B’s Cracklin’ BBQ owner discusses plans to reopen after fire

Chef Bryan Furman, shown arranging meat on the smoker at B’s Cracklin Barbecue in Atlanta, plans to rebuild after a recent fire at his restaurant.

Chef Bryan Furman, shown arranging meat on the smoker at B’s Cracklin Barbecue in Atlanta, plans to rebuild after a recent fire at his restaurant.

Ever since award-winning B's Cracklin' Barbecue went up in flames in early March, devotees of the barbecue joint have wondered when they once again could get their fill of owner-pitmaster Bryan Furman's smoked meats.

It may be sooner than expected.

“We are currently looking at two temporary locations,” Furman said. Both are in Atlanta’s Riverside neighborhood, near the 2061 Main St. address that was damaged when a March 6 fire broke out in the restaurant’s barbecue pit area.

Furman has submitted a letter of intent on one location. If that works out, he foresees opening it as a pop-up within two to three months. “The only holdup would be getting the smokehouse approved,” he said. “It would be a mobile smokehouse, so I don’t expect it to be hard.”

He is scheduled to visit another site this week.

If either spot works out, it would be a temporary measure, while Furman finds a permanent B’s Cracklin’ location in Atlanta. He said that he would like to purchase and rebuild the property on Main Street, which he tried to buy two years ago, but the $1 million price tag was out of his range.

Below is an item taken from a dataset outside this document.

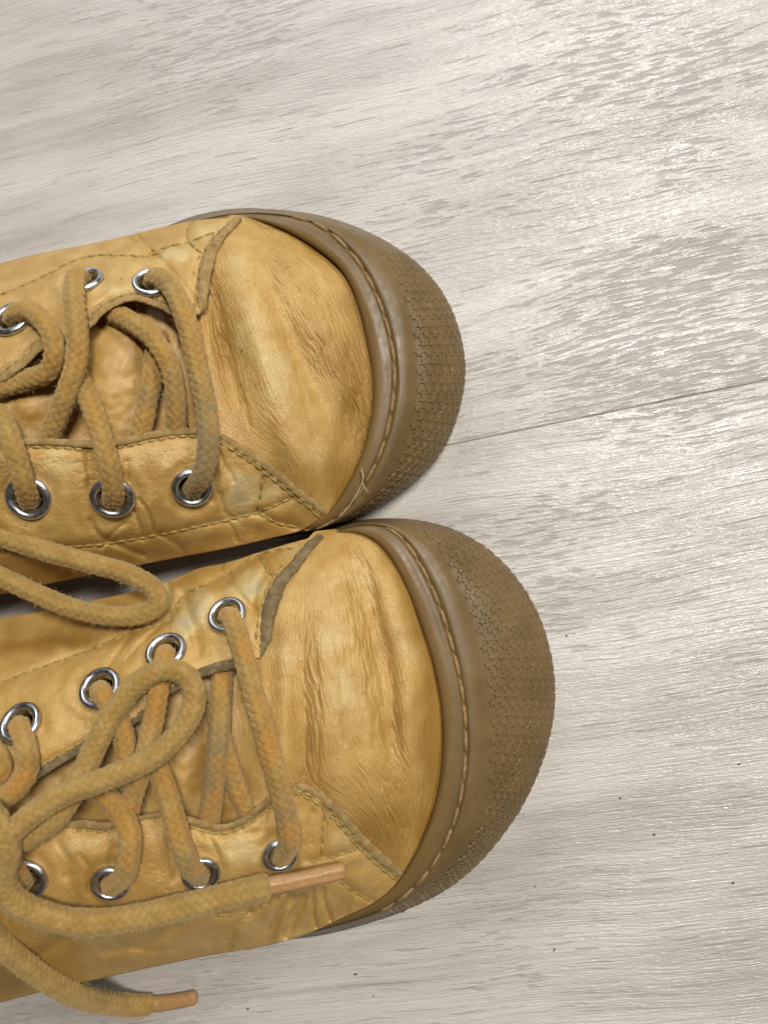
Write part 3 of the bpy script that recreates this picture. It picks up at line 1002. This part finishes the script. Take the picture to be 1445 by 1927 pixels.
vamp_L1 = [(432, 404), (395, 440), (362, 500), (345, 600), (343, 700), (350, 790), (385, 835), (440, 875), (500, 930), (575, 1000)]
vamp_R1 = [(456, 404), (508, 414), (555, 431), (594, 455), (628, 479), (656, 506), (674, 543), (687, 582), (696, 621), (705, 667), (712, 705), (712, 747), (707, 787), (699, 828),
           (685, 878), (655, 930), (628, 966), (600, 992)]
S1.vamp(vamp_L1, vamp_R1, crease_field(301, -0.5, [(415, 650, 26, 140, -10, 1.1), (580, 600, 34, 200, -26, 1.1), (650, 700, 38, 170, -20, 0.9), (530, 480, 30, 70, -20, 0.5), (625, 880, 26, 60, 10, 0.5), (520, 760, 14, 120, -14, 0.35)]),
        lambda x, y: -3.5 * sstep(398, 350, x) * sstep(575, 600, y) * sstep(830, 805, y))
q1t = S1.quarter(edge1_top, [(-650, 665), (-300, 575), (-150, 532), (0, 495), (80, 475), (150, 462), (230, 445), (300, 428), (370, 414), (450, 408)], [(-650, 880), (-650, 770), (-650, 665)], D1_top, 1)
q1b = S1.quarter(edge1_bot, [(-650, 1280), (-300, 1190), (-150, 1155), (0, 1118), (100, 1097), (200, 1076), (330, 1050), (420, 1033), (500, 1015), (570, 996), (612, 966)],
                 [(-650, 930), (-650, 1100), (-650, 1280)], D1_bot, -1)
S1.tongue([(-640, 850), (-300, 740), (0, 640), (150, 560), (250, 515), (330, 545), (405, 560)], [(-640, 1000), (-300, 930), (0, 900), (200, 890), (350, 870), (410, 850)],
          [(215, 700, 60, 90, 10, 2.6), (120, 760, 40, 50, 0, -1.2), (40, 760, 60, 30, 0, 2.0), (290, 740, 20, 90, 5, -1.0), (360, 700, 30, 90, 0, 0.5)])
S1.edge(edge1_top[2:], 0.95, M_SUEDE, -0.4, parent=q1t)
S1.edge(edge1_bot[2:], 0.80, M_SUEDE, -0.3, parent=q1b)
S1.edge([p + (f,) for p, f in zip(D1_top, (0.8, 1.05, 1.2, 1.2, 1.1, 0.9))], 1.3, M_SUEDE, -0.35, parent=q1t)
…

In the meantime, fundraising efforts are underway to help Furman stoke the fire once more.

Pitmaster-owner of B’s Cracklin BBQ, Bryan Furman answers some burning questions from his thoughts on Yelp to his feelings about tofu. (Erica A. Hernandez/AJC)

On March 30, pitmasters from around the country banded together for a collaborative dinner at Truth BBQ in Houston to support relief efforts for B’s Cracklin’. According to Furman, the event raised $17,000, with tickets selling at $175 a person.

Go Fund Me page has raised nearly $2,300.

“I’m honored. I’m blessed,” Furman said of the support from the local restaurant scene and the barbecue community across the nation.

“I’ve been through this before,” he said, recalling the fire that destroyed the first B’s Cracklin’ location in Savannah in June, 2015. Pitmasters and chefs from restaurants around the Southeast helped Furman rebuild in Savannah, and encouraged him to branch out with an Atlanta restaurant. “When it happened, I was a nobody. I grew in those couple years,” he said.

Last week, Food & Wine magazine named him to its class of 2019 Best New Chefs. 

“I’m the first pitmaster to win that award,” Furman said of the accolade, which Food & Wine has been bestowing for the past 31 years.

But, when it comes to the chef title, he’s not so sure. “I’m a cook first.”